FORÇA MUSCULAR. Já o ganho e a perda de força muscular é um assunto mais pesquisado na literatura, muito em função de estudos ligados ao retreinamento após imobilizações. Hoje, inclusive, existe o conceito de "memória muscular", que explica como um músculo retreinado ganha força muito mais rapidamente do que no primeiro período de condicionamento.
Acredita-se que o segredo esteja nos núcleos das células musculares: as fibras musculares são células multinucleadas (com vários núcleos), e o processo de treino e hipertrofia aumenta ainda mais a quantidade de núcleos. A interrupção dos treinos, no entanto, não faz com que estes se percam, mesmo ao longo de alguns anos. Isto quer dizer, felizmente, que ganhos de força perdidos com o destreinamento podem ser mais facilmente revertidos (veja o box para mais informações)
Independente da facilidade de retorno, porém, haverá uma perda de força muscular com a interrupção da preparação. Esta perda, apesar de talvez não significativa do ponto de vista de performance pura, ou capacidade de performance, pode ter um efeito mais drástico quando relacionada a alguma articulação ou movimento em particular para o qual o corredor esteja mais predisposto a ter uma lesão.
QUERER X PODER. Na corrida, o condicionamento cardiorrespiratório é o seu próprio limitante: se o corredor estiver um pouco menos condicionado, ele simplesmente será incapaz de correr em determinada velocidade ou de manter determinado ritmo por um período de tempo. Apesar de frustrante, em primeira instância não há riscos mais sérios para a saúde. O que existe é uma relação simples entre o tempo perdido e o necessário para retomar o condicionamento. Além disso, as sessões de treino normalmente envolvem em sua maioria corridas submáximas, então do ponto de vista metabólico, apesar de as sessões serem percebidas como um pouco mais difíceis, elas ainda serão possíveis de serem completadas.

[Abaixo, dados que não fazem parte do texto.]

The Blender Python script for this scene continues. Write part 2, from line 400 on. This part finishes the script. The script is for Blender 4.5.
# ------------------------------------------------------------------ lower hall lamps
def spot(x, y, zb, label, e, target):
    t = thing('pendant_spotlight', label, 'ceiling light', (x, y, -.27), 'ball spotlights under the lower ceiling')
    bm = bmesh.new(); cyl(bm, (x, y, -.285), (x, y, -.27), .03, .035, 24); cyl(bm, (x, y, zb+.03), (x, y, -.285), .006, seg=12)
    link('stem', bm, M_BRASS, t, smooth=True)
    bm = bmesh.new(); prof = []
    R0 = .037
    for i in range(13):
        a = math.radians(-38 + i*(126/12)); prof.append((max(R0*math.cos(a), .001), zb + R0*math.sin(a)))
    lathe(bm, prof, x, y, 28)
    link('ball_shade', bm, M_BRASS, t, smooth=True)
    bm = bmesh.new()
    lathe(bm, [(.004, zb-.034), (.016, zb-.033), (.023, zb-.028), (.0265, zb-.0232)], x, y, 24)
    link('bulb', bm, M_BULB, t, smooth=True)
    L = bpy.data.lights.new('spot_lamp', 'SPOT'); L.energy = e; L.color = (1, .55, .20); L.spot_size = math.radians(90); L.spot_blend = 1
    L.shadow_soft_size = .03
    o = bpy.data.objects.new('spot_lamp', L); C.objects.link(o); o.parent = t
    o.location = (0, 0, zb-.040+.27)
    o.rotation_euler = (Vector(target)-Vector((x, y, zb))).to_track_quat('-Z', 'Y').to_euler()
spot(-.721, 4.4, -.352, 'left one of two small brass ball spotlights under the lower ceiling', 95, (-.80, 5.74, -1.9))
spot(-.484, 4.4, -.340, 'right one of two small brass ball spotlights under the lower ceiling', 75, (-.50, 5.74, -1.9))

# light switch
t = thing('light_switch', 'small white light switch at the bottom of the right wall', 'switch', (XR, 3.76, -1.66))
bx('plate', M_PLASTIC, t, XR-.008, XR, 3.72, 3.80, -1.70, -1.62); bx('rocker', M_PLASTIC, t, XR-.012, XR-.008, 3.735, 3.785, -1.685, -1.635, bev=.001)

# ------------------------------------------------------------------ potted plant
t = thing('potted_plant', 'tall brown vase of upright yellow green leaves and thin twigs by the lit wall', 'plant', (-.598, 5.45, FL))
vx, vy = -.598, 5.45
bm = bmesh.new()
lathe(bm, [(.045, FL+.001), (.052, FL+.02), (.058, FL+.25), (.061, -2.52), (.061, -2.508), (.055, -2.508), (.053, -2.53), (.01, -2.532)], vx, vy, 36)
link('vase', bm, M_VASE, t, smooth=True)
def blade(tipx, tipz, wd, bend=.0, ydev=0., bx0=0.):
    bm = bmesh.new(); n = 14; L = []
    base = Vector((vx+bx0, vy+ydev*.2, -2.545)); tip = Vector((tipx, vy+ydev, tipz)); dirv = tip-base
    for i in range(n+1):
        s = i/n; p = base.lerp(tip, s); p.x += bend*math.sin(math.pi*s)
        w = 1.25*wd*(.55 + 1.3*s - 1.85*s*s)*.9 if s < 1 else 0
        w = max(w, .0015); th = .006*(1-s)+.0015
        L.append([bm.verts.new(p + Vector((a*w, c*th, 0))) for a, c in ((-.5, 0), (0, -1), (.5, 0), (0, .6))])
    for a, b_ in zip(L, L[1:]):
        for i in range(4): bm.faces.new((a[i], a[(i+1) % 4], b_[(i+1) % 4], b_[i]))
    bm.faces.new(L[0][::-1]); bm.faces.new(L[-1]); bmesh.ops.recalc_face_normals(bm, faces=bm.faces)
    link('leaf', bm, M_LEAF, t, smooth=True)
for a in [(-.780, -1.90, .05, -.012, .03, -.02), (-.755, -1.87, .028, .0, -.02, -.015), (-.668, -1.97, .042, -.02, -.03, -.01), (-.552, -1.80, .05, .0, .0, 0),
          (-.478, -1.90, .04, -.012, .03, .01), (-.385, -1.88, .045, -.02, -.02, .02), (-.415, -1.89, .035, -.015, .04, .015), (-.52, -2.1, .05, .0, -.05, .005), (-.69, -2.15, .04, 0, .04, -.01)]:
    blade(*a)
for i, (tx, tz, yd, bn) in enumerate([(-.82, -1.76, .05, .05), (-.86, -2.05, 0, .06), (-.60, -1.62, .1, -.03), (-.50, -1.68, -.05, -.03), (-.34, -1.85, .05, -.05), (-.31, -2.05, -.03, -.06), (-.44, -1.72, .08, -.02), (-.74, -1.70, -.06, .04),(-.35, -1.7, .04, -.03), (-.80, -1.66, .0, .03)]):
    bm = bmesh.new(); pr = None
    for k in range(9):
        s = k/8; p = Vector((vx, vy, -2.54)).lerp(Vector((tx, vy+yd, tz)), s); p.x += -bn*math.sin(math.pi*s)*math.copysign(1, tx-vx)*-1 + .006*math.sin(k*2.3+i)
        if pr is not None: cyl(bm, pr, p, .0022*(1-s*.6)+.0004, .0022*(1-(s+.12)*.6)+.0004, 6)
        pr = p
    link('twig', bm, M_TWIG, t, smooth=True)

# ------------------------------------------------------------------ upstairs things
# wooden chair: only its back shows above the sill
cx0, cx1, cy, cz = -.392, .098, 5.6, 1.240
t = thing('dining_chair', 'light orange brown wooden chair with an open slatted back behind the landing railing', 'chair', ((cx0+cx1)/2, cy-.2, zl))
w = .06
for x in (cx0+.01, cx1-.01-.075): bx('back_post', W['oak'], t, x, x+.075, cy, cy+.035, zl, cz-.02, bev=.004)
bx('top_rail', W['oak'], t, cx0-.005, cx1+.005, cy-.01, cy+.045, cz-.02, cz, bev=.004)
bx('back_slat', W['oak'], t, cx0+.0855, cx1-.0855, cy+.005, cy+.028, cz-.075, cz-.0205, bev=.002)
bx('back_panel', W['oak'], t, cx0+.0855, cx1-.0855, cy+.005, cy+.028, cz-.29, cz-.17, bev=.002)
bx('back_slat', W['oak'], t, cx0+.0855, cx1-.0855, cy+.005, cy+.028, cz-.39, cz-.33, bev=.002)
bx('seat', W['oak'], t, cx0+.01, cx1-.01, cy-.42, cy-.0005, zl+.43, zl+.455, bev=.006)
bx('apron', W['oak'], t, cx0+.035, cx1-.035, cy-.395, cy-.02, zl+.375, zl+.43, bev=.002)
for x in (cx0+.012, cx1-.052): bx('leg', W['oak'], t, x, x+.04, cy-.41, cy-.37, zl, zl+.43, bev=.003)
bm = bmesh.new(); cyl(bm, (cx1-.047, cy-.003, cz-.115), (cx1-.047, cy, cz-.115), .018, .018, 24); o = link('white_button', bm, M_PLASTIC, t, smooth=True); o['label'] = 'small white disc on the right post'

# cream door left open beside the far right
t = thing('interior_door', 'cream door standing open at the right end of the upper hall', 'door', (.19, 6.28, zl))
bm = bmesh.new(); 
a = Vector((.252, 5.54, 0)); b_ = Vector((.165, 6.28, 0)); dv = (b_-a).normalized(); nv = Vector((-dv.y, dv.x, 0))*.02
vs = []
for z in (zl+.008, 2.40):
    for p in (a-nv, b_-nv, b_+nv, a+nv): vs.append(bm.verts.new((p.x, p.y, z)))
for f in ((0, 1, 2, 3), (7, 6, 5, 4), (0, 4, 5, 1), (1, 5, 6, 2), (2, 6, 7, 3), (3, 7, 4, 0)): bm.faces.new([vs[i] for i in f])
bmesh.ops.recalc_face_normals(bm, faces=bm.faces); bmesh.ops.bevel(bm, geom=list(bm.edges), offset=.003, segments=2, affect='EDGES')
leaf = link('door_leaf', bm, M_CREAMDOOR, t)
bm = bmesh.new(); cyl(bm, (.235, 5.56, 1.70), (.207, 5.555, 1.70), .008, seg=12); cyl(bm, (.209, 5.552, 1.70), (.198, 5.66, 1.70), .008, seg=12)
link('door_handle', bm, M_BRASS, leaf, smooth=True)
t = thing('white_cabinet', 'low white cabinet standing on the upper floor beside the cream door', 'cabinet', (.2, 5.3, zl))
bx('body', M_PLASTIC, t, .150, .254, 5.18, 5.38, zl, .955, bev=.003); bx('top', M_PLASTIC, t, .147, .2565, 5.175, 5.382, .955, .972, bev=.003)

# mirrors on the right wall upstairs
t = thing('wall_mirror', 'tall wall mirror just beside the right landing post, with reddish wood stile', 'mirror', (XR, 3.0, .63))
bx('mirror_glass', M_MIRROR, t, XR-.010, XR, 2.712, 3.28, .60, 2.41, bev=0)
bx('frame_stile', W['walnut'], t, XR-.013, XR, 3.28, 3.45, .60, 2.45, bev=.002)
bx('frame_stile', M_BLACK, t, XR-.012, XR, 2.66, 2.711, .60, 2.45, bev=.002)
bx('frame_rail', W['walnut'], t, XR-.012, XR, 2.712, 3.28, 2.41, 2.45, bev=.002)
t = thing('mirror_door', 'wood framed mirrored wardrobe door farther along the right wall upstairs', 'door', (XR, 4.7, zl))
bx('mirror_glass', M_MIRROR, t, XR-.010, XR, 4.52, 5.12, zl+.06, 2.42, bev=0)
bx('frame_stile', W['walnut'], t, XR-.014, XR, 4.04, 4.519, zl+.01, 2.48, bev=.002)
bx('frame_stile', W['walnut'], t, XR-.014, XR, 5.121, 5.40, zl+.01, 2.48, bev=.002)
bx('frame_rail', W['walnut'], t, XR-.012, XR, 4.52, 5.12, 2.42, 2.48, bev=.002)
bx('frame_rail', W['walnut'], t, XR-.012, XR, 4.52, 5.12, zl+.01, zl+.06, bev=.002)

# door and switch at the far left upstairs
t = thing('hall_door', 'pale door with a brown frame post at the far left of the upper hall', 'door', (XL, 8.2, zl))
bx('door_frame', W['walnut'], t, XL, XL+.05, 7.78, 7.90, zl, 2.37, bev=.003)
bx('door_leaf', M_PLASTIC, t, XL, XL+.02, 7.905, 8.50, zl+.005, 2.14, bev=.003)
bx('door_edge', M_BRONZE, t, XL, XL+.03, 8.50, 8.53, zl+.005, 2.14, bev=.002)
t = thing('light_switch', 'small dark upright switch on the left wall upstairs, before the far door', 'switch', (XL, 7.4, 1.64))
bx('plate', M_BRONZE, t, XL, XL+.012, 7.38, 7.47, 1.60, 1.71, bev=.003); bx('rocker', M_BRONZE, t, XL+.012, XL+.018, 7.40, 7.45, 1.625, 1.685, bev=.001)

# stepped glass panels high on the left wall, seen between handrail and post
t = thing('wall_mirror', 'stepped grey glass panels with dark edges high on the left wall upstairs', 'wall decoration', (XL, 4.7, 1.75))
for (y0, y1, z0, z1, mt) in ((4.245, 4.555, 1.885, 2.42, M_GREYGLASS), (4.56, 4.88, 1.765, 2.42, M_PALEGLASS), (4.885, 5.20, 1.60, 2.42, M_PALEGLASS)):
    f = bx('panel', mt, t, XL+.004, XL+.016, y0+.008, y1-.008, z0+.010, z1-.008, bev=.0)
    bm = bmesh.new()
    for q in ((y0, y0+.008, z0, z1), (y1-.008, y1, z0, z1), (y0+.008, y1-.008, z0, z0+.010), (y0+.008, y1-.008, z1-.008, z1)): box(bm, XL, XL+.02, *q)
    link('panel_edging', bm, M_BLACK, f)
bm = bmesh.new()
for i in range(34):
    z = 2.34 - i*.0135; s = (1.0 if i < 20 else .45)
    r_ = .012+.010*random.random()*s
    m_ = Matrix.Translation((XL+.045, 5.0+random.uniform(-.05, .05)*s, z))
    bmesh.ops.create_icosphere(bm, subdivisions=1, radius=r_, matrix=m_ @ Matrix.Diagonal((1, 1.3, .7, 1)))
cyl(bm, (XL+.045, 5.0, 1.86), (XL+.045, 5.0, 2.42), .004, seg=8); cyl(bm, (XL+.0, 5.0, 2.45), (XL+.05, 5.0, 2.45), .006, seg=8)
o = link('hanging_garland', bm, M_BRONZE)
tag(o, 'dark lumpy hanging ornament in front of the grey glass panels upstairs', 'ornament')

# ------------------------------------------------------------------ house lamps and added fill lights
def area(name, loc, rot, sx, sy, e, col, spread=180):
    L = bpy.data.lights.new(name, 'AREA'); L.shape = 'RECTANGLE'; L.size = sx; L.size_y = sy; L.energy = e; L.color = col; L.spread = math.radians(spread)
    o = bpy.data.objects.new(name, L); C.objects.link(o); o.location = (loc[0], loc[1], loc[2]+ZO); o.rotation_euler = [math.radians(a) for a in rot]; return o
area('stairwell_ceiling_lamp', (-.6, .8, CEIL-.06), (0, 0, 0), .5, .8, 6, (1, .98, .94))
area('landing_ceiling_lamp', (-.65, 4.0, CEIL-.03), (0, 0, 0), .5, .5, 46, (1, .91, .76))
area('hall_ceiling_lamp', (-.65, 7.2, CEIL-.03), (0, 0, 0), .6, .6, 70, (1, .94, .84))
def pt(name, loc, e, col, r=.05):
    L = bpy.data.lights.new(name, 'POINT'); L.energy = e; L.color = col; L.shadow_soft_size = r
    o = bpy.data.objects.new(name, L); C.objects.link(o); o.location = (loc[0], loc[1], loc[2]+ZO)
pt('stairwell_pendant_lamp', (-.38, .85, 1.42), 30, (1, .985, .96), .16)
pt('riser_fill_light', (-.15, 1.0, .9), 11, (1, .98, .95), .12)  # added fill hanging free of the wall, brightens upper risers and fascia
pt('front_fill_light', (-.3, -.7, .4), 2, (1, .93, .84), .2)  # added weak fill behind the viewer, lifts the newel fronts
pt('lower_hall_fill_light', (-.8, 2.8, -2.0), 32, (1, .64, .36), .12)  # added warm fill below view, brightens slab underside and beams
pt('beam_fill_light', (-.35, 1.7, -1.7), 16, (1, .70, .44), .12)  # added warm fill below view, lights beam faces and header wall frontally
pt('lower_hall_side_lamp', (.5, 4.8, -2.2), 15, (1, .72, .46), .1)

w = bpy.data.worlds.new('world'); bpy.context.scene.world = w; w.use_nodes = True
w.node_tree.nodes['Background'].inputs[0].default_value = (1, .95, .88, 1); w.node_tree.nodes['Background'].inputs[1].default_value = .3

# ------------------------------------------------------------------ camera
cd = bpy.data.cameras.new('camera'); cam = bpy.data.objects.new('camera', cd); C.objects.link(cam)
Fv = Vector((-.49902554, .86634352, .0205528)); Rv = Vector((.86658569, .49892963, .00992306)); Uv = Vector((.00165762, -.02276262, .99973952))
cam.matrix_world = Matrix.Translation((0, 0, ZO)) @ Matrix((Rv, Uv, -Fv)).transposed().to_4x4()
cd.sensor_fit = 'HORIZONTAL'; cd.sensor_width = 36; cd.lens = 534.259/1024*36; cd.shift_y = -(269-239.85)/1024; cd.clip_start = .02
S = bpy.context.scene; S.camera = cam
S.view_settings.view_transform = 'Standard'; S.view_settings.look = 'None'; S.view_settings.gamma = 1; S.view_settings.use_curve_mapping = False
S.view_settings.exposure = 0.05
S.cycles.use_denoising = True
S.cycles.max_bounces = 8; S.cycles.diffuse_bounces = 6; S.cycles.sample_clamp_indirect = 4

Já para a força e resistência muscular, a situação complica um pouco, pois é mais fácil exagerar na carga sem perceber. Como a relação entre a velocidade de ganho, perda e retorno de ganhos das variáveis de condicionamento aeróbico e de força muscular é possivelmente desigual, o risco é que o condicionamento aeróbico esteja menos afetado do que a força muscular, resultando em uma carga desproporcional para a musculatura. Além disso, é natural que o corredor retorne aos treinos mais disposto do que estava ao final da temporada anterior, o que pode acentuar ainda mais a carga exagerada para a musculatura.
PERÍODO DE RECUPERAÇÃO
Quando se programa uma pausa nos treinos e um posterior retorno, é preciso levar em conta a duração e intensidade do retorno (três semanas com treinos de musculação são uma figura completamente diferente de seis semanas sem treino algum). Com base nesta relação, o próximo passo é analisar o calendário de provas. Um sistema conservador seria criar uma fase de 4-6 semanas para "recuperação", tanto de volume quanto de intensidade, para evitar problemas mais sérios.

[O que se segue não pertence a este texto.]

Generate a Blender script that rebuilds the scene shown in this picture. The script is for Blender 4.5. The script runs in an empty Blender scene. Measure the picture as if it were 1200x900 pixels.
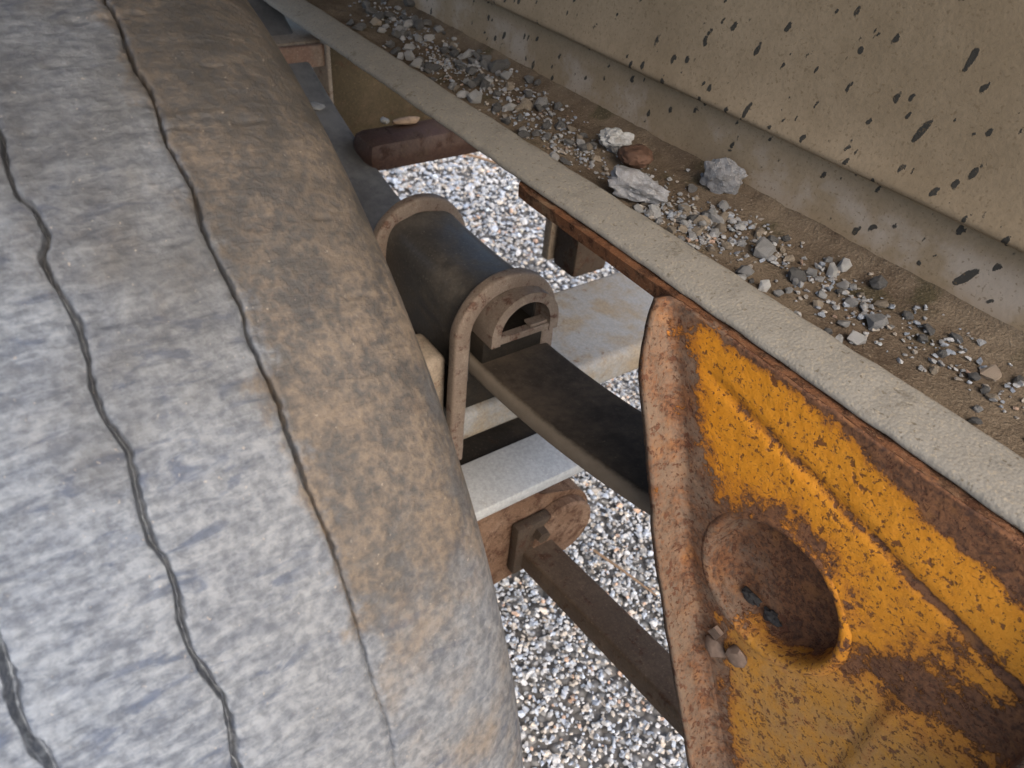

Um corredor que faça 50 km semanais em 4 sessões, por exemplo, pode retomar com 30 km em 3 sessões semanais e ao longo de 1 mês ir aumentando gradualmente a carga (por exemplo 30-38-46-50 km semanais, voltando a quatro sessões na segunda semana e utilizando o espaço entre a 3a e 4a semana, com menor incremento de volume, para retomar a intensidade). E ainda incluindo séries nas mesmas velocidades trabalhadas anteriormente.

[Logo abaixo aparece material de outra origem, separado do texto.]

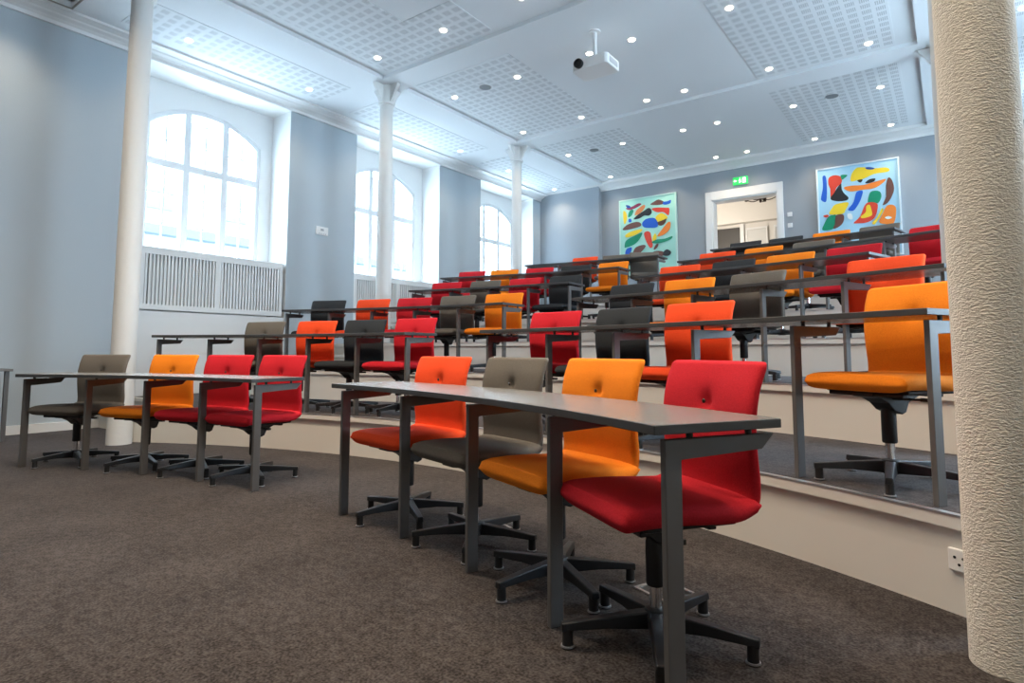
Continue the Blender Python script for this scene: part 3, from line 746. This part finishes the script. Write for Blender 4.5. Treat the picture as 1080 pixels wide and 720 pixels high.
bm = bmesh.new(); box(bm, -.038, .038, -.012, .02, -.038, .038); bev(finish('plate', bm, WHITE, t), .004)
bm = bmesh.new()
for dx, dz in ((-.014,.010),(.014,.010),(0,-.013)): cyl(bm, (dx,-.014,dz), (dx,-.011,dz), .005, seg=10)
finish('holes', bm, BLACK, t)
for (x, y), lb in (((-.93,2.29),'behind the red chair at the right end of the front row'), ((-2.02,2.58),'behind the grey chair of the right front desk')):
    t = thing('floor_box', 'metal-rimmed floor box %s' % lb, 'floor box', (x,y,0), -.4)
    bm = bmesh.new()
    for q in ((-.10,-.085,-.08,.08),(.085,.10,-.08,.08),(-.085,.085,-.08,-.068),(-.085,.085,.068,.08)): box(bm, *q, 0, .006)
    finish('rim', bm, ALU, t)
    bm = bmesh.new(); box(bm, -.085,.085,-.068,.068,0,.003); finish('lid', bm, BLACK, t)

# ------------------------------------------------------------------ chandelier in the next room
t = thing('chandelier', 'dark five-armed chandelier in the room behind the doorway', 'chandelier', (-3.42, 15.3-.9, 4.42))
DK = mat('dark_bronze', (.05,.035,.025), .4, .6)
bm = bmesh.new(); cyl(bm, (0,0,-.05), (0,0,.73), .012, seg=10); lathe(bm, [(.01,-.09),(.03,-.06),(.03,.06),(.012,.12)], 16); finish('stem', bm, DK, t, 'auto')
for q in range(5):
    a = q*2*PI/5+.3
    ar = bmesh.new(); pr = None
    for i in range(7):
        f = i/6; p_ = Vector((math.cos(a)*.36*f, math.sin(a)*.36*f, -.05*math.sin(f*PI)+.04*f))
        if pr is not None: cyl(ar, pr, p_, .011, seg=8)
        pr = p_
    ao = finish('arm', ar, DK, t)
    bm = bmesh.new(); cyl(bm, pr+Vector((0,0,-.03)), pr+Vector((0,0,.05)), .036, .044, 14); finish('lamp_cup', bm, DK, ao, 'auto')
    bm = bmesh.new(); bmesh.ops.create_uvsphere(bm, u_segments=12, v_segments=8, radius=.028, matrix=Matrix.Translation(pr+Vector((0,0,.07)))); finish('bulb', bm, emis('bulb_glow', (1,.85,.6), 6) if q == 0 else bpy.data.materials['bulb_glow'], ao, True)
ld = bpy.data.lights.new('next_room_fill', 'POINT'); ld.energy = 150; ld.color = (1,.91,.80); ld.shadow_soft_size = .3  # added fill for the next room, set away from the chandelier
lo = bpy.data.objects.new('next_room_fill', ld); C.objects.link(lo); lo.parent = t; lo.location = (-1.6,.5,-.7)

# ------------------------------------------------------------------ what stands outside the windows
t = thing('neighbouring_building', 'pale building with rows of windows across the street outside the left windows', 'building', (-24,7,-4))
BF = mat('pale_facade', (.16,.165,.17), .8)
bm = bmesh.new(); box(bm, -6, 0, -18, 30, 0, 9.25); finish('facade', bm, BF, t)
bm = bmesh.new(); box(bm, -6, .5, -18, 30, 9.25, 9.6); finish('roof_edge', bm, mat('slate_roof', (.045,.06,.072), .6), t)
bm = bmesh.new(); box(bm, -6, -1.5, -18, 30, 9.6, 14.5); finish('upper_storey', bm, BF, t)
WM = mat('far_window', (.07,.09,.11), .3)
for zf in (5.6, 10.6):
    for i in range(14):
        bm = bmesh.new(); y = -16+i*3.2; xx = .03 if zf < 9 else -1.47; box(bm, xx-.05, xx, y, y+1.3, zf, zf+1.9); finish('window', bm, WM, t)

Este é apenas um exemplo, pois cada caso irá depender da duração da pausa (quanto mais longa, mais lento e mais de baixo terá início a recuperação) e do que foi efetivamente feito durante as férias (quanto mais ativas, menor a necessidade de precaução no retorno). O mais importante é entender que nessa fase de retorno a atenção aos desconfortos deve se redobrada e o condicionamento muscular pode ter prioridade frente aos treinos de corrida.
MEMÓRIA DOS MÚSCULOS
O avanço do entendimento sobre como funciona a memória muscular possui implicações importantes para o condicionamento e para a saúde. Como a facilidade para ganhos de força parece estar relacionada à quantidade de núcleos das células musculares, e como estes duram por até vários anos, pode-se logo perceber a importância de realizar o treinamento de força durante a juventude, quando o organismo está em sua fase ótima para ganhos de treino.
Acredita-se que o desenvolvimento correto da musculatura nesta fase pode ter implicações inclusive para a terceira idade, dada a possível facilidade de retreino. Além disso, surgem questões também relacionadas a punições por doping: a quantidade de núcleos e os ganhos de força com o uso de anabolizantes já foram comprovados. Se estes ganhos de núcleos estiverem relacionados a aumentos de força facilitados anos após o uso de substâncias ilícitas, isso confere uma vantagem ainda maior do que anteriormente imaginado para atletas que usem tais meios em sua juventude ou em períodos fora de temporada, quando estão fora do radar do sistema antidoping.